Sunday, August 14, 2005

MEASLY MOZART

Last night was my first Mostly Mozart concert of the season, not counting Opening Night which I watched on television. It was very good (not that I'm a terribly good critic, but I know what I like). But there was little Mozart to be heard--just one of the four pieces performed. We also heard works by Johann Christian Bach (JSB's son), Beethoven, and Haydn.

The single Mozart piece was short aria, "Va del furor portata." I guess we must excuse the brevity--little Wolfgang scribbled it down at the age of eight! The title translates to "Go, Transported by Fury," and there was plenty of fury in tenor Russell Thomas' rendering. His voice easily filled Avery Fisher Hall with a glorious sound. Only the lowest notes gave him any trouble--he did have to reach a little. There was plenty in reserve at the top, not that this piece is a test of a tenor's high notes. This was his New York orchestral debut--he made his Metropolitan Opera debut this past season. I'm looking forward to hearing him there. And there, at least, I won't have to look at his purple shirt.

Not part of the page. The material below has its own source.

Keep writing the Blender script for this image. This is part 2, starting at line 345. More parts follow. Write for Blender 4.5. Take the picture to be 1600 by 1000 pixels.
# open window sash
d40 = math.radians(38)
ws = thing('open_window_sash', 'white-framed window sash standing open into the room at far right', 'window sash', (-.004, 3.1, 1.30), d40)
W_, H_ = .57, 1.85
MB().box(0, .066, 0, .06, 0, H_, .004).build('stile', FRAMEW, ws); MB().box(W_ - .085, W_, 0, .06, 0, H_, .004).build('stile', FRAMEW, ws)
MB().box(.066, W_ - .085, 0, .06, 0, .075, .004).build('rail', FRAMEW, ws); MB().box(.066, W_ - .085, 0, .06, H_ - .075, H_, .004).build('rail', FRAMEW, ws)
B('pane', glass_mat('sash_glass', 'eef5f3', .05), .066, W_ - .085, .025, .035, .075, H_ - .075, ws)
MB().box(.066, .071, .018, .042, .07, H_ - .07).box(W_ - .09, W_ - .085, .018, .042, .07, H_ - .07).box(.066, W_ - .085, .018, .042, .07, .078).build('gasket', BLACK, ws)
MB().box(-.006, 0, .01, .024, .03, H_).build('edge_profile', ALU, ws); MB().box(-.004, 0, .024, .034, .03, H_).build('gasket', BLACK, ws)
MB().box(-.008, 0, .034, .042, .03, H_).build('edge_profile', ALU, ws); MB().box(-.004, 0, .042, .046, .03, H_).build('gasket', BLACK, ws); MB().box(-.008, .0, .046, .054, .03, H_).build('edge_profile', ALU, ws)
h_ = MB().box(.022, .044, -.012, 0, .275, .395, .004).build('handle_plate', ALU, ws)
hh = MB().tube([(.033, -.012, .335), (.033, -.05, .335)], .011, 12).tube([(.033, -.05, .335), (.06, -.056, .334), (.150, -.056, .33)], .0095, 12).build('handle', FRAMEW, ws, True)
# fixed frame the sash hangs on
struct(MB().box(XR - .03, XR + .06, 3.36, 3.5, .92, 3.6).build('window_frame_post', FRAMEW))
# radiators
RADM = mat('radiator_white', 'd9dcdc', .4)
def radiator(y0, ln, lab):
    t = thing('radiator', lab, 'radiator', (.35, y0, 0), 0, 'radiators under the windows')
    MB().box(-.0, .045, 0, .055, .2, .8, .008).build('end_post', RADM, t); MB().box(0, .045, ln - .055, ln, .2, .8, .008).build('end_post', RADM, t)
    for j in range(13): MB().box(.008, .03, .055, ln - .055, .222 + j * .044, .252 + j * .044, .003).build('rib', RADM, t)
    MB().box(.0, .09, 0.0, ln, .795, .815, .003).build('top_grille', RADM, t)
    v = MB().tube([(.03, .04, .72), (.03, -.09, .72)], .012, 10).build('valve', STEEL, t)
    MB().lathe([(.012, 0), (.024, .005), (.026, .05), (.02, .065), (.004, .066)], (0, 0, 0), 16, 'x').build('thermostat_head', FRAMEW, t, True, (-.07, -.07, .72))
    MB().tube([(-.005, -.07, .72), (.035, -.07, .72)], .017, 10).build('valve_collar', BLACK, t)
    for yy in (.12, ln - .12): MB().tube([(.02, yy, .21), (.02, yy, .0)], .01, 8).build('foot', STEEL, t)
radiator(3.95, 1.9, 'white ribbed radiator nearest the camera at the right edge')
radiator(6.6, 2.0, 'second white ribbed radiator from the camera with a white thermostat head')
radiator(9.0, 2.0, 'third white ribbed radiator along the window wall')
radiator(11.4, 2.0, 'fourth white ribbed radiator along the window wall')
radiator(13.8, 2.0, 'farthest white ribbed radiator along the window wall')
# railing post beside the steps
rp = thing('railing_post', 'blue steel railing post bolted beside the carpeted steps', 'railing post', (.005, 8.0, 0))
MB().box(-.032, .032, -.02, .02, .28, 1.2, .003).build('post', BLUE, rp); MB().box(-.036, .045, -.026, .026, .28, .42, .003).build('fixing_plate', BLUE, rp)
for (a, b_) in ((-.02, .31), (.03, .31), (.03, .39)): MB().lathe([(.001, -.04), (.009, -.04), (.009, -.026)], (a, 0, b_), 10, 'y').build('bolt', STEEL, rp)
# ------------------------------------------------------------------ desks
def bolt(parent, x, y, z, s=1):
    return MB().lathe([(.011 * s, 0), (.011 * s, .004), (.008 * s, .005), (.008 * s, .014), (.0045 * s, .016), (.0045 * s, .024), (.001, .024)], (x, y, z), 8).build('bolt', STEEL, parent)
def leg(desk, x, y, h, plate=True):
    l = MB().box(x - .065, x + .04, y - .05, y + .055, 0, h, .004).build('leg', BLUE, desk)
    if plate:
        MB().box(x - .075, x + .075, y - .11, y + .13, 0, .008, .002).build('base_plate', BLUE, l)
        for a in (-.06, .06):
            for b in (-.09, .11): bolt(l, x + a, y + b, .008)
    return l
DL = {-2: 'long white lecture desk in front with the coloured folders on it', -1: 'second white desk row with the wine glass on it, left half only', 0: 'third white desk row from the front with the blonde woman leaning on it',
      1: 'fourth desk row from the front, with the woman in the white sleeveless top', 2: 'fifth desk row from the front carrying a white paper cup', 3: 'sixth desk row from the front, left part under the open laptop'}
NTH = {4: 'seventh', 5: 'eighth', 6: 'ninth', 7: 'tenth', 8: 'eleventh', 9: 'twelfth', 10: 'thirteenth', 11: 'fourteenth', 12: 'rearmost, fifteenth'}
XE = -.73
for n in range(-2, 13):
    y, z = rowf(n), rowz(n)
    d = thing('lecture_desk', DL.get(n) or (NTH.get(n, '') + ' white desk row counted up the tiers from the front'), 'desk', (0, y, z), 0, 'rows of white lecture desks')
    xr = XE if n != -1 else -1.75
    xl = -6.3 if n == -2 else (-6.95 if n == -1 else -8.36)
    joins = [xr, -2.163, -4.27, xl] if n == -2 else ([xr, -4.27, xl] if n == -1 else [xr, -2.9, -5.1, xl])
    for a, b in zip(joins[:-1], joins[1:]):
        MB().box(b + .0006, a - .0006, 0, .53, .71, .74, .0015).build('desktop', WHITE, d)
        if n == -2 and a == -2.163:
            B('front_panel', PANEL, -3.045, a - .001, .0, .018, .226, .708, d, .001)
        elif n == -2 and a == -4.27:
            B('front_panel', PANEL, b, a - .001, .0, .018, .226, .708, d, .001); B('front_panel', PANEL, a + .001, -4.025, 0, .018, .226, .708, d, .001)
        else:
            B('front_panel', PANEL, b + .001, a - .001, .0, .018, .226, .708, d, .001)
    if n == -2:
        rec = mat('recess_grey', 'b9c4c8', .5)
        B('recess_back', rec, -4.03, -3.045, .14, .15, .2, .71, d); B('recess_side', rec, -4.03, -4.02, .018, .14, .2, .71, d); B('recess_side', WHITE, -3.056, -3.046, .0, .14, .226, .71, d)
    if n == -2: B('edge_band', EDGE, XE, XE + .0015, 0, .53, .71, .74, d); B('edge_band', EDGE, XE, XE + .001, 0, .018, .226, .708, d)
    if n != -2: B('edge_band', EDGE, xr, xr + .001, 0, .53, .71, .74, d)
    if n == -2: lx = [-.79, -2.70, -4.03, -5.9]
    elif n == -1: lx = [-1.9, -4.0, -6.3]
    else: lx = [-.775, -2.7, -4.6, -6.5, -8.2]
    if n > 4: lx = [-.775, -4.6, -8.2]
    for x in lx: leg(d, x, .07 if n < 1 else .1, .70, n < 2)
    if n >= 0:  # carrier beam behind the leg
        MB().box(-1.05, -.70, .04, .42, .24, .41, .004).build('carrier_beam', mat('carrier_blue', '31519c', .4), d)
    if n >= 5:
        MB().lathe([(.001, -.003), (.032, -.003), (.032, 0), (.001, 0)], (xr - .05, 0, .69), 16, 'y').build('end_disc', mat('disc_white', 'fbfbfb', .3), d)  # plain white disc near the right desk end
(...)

The extended stage they built for the Mostly Mozart series worked quite well--maybe a little too well. I could hear conductor Louis Langrée exhaling a couple times as he urged the orchestra to a crescendo--even from the 12th row. But the sound is smooth and balanced, and the lighting and acoustic structure hanging over the stage isn't too intrusive--though the silvery rails clashed with the gold trappings of the hall.

Intermission always gives me a chance to check out what the women are wearing, and there was a good number of nice, colorful summer outfits. Mostly Mozart is pretty informal for the audience--plenty of people in shorts, sometimes just with a t-shirt. But there always exceptions, like the 20-something couple in front of me on the refreshment line, obviously out on a date. She wore a little black dress, showing off an impressive (but not overly impressive) amount of cleavage. It was a great distraction from her rather plain face, which she wisely refrained from emphasizing with a lot of make-up. And it gave her date, much taller despite her 4-inch heeled ankle-straps, a great view.

And while we're on the subject of clothes, I really wish Langrée would lose that bus boy jacket he wears.

One more complaint: It is customary not to applaud between movements of a piece. Well, some of the Mostly Mozart audience isn't aware of that. The performers manage. Pianist Garrick Ohlsson even got up and did a little bow after his excellent rendering of Beethoven's oh-so-long cadenza in the first movement of the First Piano Concerto (after checking with the conductor, of course). What I don't like is the smirking of the non-applauders. It's not that big a deal.